Scenes as source code:
## Start

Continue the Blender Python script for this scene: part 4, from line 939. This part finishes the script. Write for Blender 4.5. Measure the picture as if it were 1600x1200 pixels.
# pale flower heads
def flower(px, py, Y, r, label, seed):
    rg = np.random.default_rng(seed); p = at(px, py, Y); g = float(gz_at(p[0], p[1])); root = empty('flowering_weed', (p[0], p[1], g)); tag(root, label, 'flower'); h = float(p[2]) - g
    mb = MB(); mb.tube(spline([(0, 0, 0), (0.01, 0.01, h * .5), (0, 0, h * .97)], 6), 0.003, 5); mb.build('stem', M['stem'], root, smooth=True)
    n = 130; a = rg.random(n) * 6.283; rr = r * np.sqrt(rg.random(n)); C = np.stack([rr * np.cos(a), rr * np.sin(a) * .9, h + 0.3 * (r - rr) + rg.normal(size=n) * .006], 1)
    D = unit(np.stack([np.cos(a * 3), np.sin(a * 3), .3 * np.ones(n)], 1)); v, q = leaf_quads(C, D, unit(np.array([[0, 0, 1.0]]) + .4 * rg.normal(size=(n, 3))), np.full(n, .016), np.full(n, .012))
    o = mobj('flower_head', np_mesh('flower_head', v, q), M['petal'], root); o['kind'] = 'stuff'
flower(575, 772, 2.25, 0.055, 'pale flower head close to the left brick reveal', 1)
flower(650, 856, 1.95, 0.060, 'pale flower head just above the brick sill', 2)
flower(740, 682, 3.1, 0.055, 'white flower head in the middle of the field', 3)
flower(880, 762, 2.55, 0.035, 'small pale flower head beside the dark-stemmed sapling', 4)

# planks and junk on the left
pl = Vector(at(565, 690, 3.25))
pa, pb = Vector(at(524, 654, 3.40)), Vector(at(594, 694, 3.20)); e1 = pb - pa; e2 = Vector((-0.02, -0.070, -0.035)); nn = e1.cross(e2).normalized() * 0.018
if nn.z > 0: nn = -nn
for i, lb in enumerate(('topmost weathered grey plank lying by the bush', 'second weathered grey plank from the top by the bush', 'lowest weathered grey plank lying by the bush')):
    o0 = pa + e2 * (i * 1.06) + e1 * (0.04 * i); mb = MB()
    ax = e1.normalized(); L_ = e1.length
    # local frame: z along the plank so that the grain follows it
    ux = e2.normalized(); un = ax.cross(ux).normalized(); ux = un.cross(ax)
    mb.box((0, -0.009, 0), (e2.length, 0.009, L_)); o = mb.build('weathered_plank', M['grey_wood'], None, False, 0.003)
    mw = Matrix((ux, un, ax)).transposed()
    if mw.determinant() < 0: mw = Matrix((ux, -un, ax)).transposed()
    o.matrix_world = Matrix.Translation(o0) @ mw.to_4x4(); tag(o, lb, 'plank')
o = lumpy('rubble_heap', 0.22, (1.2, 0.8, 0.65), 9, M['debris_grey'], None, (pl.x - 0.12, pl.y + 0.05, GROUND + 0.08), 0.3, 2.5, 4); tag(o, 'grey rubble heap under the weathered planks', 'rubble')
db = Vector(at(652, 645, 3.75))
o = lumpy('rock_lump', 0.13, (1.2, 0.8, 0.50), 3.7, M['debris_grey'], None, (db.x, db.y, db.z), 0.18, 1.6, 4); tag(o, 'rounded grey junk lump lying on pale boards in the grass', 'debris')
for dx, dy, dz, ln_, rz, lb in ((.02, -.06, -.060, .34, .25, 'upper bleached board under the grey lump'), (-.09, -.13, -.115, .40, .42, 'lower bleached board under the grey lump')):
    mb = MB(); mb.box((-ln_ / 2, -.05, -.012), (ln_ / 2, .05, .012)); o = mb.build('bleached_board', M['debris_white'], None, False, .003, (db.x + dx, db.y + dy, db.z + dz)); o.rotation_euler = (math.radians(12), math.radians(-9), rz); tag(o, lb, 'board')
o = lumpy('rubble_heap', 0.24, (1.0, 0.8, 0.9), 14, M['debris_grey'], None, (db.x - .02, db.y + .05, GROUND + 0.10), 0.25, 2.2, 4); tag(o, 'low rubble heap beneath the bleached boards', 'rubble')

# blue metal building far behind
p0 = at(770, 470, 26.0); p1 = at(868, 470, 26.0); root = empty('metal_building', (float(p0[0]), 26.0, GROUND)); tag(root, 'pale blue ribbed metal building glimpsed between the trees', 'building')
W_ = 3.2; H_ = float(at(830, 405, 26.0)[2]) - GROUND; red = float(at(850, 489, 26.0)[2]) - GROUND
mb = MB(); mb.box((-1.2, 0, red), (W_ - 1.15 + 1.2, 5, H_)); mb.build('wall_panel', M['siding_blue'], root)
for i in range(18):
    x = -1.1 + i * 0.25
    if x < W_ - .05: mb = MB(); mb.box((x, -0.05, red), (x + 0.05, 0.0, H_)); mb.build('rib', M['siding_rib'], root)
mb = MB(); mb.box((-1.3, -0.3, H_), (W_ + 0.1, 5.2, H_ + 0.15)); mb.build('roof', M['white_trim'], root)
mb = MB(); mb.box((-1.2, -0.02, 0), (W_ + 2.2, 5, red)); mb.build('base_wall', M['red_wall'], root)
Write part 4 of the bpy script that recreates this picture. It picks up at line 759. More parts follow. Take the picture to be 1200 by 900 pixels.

## End

→ **WHAT YOU SHOULD DO**: In the material above, find each line that contains the word "part", and select it.

→ **RESULT FOR THIS EXERCISE**:
Continue the Blender Python script for this scene: part 4, from line 939. This part finishes the script. Write for Blender 4.5. Measure the picture as if it were 1600x1200 pixels.
Write part 4 of the bpy script that recreates this picture. It picks up at line 759. More parts follow. Take the picture to be 1200 by 900 pixels.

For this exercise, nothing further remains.